• _TASK INSTRUCTIONS_: Print the lines that start the entries and continue through the one holding "10).build('back_frame', 'tube', ch, True)", please, exactly and with the pictures omitted.

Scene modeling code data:

::::::

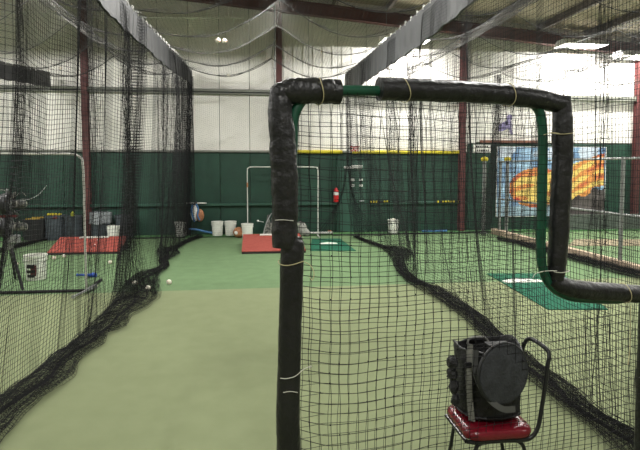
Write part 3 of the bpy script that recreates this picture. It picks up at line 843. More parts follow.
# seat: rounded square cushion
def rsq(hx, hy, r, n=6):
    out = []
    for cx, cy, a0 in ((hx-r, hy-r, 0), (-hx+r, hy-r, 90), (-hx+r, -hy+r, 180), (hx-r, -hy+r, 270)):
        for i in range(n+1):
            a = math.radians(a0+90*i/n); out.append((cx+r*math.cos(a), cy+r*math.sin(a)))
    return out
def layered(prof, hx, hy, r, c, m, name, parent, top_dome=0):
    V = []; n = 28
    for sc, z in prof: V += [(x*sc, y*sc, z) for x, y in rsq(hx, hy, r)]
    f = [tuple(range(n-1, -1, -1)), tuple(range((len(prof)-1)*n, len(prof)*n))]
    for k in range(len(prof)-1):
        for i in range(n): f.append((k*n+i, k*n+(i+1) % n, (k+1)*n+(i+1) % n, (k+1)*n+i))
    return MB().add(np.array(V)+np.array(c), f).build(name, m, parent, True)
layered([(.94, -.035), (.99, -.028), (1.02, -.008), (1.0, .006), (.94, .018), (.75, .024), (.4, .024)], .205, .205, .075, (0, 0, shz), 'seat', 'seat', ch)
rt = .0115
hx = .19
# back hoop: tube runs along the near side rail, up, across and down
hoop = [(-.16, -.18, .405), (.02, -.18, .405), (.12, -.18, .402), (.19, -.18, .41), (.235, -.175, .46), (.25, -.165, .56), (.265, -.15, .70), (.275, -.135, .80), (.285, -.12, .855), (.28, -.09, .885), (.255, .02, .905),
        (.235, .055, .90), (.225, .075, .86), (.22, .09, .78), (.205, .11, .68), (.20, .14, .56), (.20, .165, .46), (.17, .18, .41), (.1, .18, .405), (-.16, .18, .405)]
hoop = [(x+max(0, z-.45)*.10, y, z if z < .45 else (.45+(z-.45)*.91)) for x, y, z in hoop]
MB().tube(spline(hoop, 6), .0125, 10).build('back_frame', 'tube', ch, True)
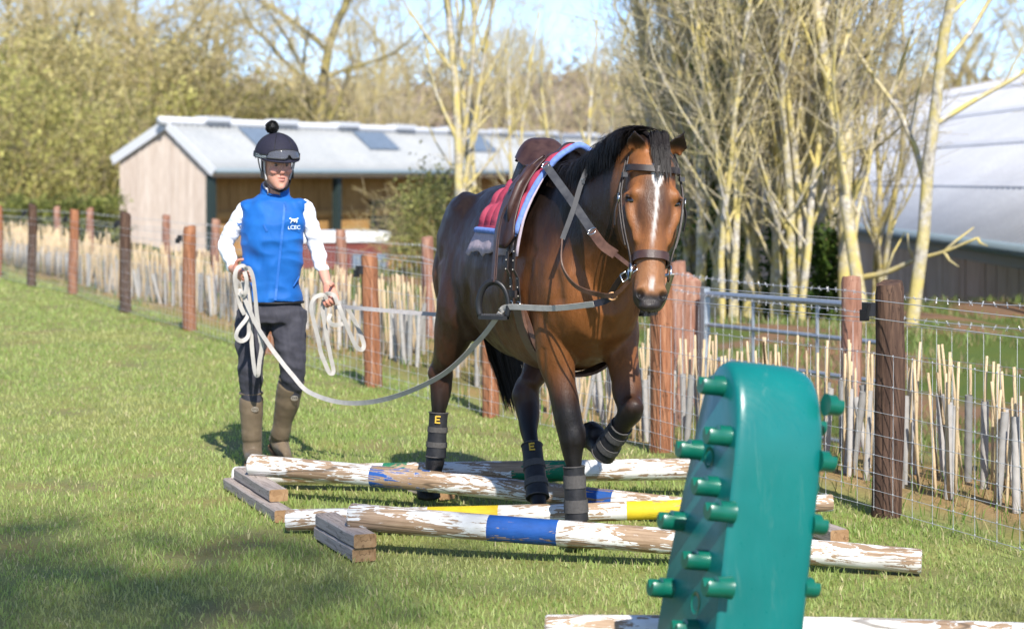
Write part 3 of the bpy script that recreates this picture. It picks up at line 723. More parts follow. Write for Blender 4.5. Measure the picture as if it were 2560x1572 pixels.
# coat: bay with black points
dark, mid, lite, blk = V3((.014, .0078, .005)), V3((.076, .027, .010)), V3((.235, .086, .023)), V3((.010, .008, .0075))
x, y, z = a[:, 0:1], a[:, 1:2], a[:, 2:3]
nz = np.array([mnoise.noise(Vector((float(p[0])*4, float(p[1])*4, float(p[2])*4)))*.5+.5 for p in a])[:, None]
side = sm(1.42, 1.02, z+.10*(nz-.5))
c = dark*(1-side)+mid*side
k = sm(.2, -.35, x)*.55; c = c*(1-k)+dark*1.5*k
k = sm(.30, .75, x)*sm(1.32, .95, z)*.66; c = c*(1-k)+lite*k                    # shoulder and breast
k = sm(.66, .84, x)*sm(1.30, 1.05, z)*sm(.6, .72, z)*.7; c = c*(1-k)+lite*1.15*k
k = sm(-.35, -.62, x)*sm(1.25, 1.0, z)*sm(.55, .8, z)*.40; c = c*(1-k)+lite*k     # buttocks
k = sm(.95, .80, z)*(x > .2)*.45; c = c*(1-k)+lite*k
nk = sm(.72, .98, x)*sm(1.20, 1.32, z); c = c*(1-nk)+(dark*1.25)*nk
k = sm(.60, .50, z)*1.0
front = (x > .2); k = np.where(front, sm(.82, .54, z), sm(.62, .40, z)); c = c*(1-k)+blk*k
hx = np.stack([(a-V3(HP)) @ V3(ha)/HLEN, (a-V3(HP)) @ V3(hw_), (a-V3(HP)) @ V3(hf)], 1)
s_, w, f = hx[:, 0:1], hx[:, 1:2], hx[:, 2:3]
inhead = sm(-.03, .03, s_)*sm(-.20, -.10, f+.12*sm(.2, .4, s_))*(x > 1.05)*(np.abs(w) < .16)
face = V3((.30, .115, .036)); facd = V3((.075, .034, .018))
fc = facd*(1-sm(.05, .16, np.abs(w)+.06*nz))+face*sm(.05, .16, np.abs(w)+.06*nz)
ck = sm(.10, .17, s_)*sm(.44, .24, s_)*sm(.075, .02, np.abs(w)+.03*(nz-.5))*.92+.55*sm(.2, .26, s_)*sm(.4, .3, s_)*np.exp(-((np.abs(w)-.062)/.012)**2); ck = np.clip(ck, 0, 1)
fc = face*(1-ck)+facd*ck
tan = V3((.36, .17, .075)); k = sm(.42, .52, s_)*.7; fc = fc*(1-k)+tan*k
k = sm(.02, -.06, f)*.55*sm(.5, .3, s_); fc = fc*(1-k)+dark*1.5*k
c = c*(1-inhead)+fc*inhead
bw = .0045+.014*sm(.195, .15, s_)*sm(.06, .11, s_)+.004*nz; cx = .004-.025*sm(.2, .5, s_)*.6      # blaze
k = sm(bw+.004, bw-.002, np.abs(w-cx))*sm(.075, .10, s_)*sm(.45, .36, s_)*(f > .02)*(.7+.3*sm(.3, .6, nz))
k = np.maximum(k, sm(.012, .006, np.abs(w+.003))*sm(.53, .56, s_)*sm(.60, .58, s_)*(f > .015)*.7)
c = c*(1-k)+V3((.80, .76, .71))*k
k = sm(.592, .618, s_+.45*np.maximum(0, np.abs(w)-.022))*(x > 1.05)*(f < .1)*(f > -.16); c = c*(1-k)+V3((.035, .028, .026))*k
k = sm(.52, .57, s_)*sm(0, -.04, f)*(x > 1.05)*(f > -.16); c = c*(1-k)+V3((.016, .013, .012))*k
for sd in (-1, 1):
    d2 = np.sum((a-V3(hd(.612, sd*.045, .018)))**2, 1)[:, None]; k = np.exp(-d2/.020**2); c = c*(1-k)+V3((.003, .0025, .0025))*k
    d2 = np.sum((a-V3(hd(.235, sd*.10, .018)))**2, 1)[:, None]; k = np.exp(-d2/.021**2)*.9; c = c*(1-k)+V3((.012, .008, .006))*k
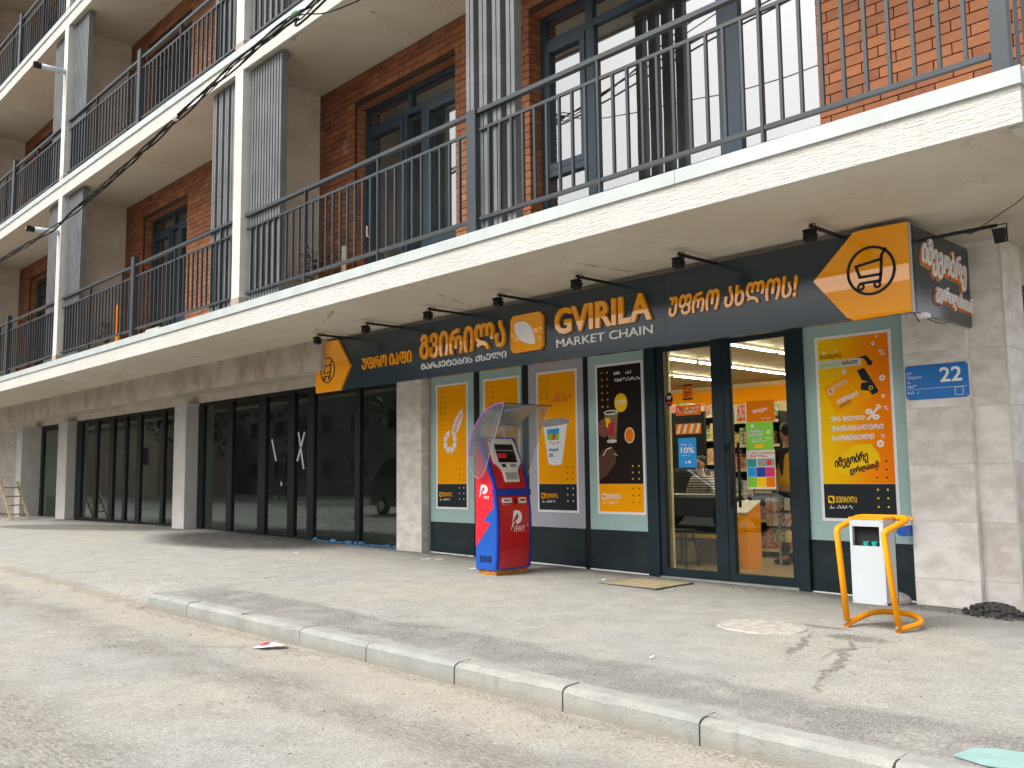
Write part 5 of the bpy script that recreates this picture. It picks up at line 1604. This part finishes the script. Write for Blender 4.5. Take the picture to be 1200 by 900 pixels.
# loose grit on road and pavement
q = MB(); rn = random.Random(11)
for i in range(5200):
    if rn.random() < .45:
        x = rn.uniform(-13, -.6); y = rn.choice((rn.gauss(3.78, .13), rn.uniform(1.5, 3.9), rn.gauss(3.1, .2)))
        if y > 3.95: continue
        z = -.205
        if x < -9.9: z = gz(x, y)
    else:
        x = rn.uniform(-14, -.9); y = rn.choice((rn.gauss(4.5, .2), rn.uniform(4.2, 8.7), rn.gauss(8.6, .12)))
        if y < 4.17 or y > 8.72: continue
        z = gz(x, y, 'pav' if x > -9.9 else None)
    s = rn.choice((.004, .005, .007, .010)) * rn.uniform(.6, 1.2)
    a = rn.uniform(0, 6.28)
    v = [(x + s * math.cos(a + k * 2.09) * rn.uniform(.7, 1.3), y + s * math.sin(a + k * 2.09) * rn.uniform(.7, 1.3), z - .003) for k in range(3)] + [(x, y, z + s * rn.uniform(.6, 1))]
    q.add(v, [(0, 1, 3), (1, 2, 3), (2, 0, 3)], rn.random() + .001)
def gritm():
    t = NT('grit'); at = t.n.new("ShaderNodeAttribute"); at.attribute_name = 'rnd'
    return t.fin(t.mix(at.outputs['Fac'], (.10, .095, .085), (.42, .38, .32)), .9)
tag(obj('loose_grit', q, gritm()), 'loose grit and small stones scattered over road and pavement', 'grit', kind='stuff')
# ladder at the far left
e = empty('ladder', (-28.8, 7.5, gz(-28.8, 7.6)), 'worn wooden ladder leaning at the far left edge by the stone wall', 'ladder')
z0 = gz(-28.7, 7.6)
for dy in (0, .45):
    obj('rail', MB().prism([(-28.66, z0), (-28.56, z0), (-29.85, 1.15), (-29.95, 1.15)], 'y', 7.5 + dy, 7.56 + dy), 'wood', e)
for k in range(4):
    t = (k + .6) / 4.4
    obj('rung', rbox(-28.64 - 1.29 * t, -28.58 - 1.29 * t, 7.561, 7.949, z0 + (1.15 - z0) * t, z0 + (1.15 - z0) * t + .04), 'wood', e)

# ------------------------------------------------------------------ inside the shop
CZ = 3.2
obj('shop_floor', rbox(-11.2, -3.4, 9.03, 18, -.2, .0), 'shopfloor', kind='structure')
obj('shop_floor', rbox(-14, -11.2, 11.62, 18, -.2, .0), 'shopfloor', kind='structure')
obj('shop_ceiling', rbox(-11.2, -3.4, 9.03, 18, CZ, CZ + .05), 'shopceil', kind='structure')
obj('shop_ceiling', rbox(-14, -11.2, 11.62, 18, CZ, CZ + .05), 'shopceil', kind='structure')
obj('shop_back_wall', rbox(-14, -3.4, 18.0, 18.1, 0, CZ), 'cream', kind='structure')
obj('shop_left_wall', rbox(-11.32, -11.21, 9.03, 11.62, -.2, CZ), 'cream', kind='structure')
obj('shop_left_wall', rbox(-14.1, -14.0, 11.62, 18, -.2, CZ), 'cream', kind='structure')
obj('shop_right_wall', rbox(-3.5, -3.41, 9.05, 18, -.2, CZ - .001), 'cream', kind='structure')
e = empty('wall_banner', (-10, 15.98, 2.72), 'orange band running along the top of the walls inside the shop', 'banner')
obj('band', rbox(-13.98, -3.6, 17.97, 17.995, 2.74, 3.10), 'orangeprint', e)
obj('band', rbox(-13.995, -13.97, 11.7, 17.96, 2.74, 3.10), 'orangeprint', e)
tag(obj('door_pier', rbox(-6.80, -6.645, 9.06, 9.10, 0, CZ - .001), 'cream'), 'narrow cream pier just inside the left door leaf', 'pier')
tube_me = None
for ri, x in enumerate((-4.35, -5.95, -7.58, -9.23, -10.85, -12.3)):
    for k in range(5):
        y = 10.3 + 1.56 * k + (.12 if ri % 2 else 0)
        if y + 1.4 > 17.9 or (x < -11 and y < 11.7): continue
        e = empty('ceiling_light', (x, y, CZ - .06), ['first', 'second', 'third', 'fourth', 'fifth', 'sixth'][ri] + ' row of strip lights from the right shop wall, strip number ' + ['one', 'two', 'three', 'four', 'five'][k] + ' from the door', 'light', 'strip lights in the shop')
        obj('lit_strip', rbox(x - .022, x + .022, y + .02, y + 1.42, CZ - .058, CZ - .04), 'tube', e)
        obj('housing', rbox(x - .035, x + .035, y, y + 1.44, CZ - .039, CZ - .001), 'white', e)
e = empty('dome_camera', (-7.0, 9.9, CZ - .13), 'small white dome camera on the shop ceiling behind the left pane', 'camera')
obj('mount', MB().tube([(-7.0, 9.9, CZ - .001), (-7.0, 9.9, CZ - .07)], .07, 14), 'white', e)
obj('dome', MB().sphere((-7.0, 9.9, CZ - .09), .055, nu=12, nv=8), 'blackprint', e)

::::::

• _REPLY_:
Write part 3 of the bpy script that recreates this picture. It picks up at line 843. More parts follow.
# seat: rounded square cushion
def rsq(hx, hy, r, n=6):
    out = []
    for cx, cy, a0 in ((hx-r, hy-r, 0), (-hx+r, hy-r, 90), (-hx+r, -hy+r, 180), (hx-r, -hy+r, 270)):
        for i in range(n+1):
            a = math.radians(a0+90*i/n); out.append((cx+r*math.cos(a), cy+r*math.sin(a)))
    return out
def layered(prof, hx, hy, r, c, m, name, parent, top_dome=0):
    V = []; n = 28
    for sc, z in prof: V += [(x*sc, y*sc, z) for x, y in rsq(hx, hy, r)]
    f = [tuple(range(n-1, -1, -1)), tuple(range((len(prof)-1)*n, len(prof)*n))]
    for k in range(len(prof)-1):
        for i in range(n): f.append((k*n+i, k*n+(i+1) % n, (k+1)*n+(i+1) % n, (k+1)*n+i))
    return MB().add(np.array(V)+np.array(c), f).build(name, m, parent, True)
layered([(.94, -.035), (.99, -.028), (1.02, -.008), (1.0, .006), (.94, .018), (.75, .024), (.4, .024)], .205, .205, .075, (0, 0, shz), 'seat', 'seat', ch)
rt = .0115
hx = .19
# back hoop: tube runs along the near side rail, up, across and down
hoop = [(-.16, -.18, .405), (.02, -.18, .405), (.12, -.18, .402), (.19, -.18, .41), (.235, -.175, .46), (.25, -.165, .56), (.265, -.15, .70), (.275, -.135, .80), (.285, -.12, .855), (.28, -.09, .885), (.255, .02, .905),
        (.235, .055, .90), (.225, .075, .86), (.22, .09, .78), (.205, .11, .68), (.20, .14, .56), (.20, .165, .46), (.17, .18, .41), (.1, .18, .405), (-.16, .18, .405)]
hoop = [(x+max(0, z-.45)*.10, y, z if z < .45 else (.45+(z-.45)*.91)) for x, y, z in hoop]
MB().tube(spline(hoop, 6), .0125, 10).build('back_frame', 'tube', ch, True)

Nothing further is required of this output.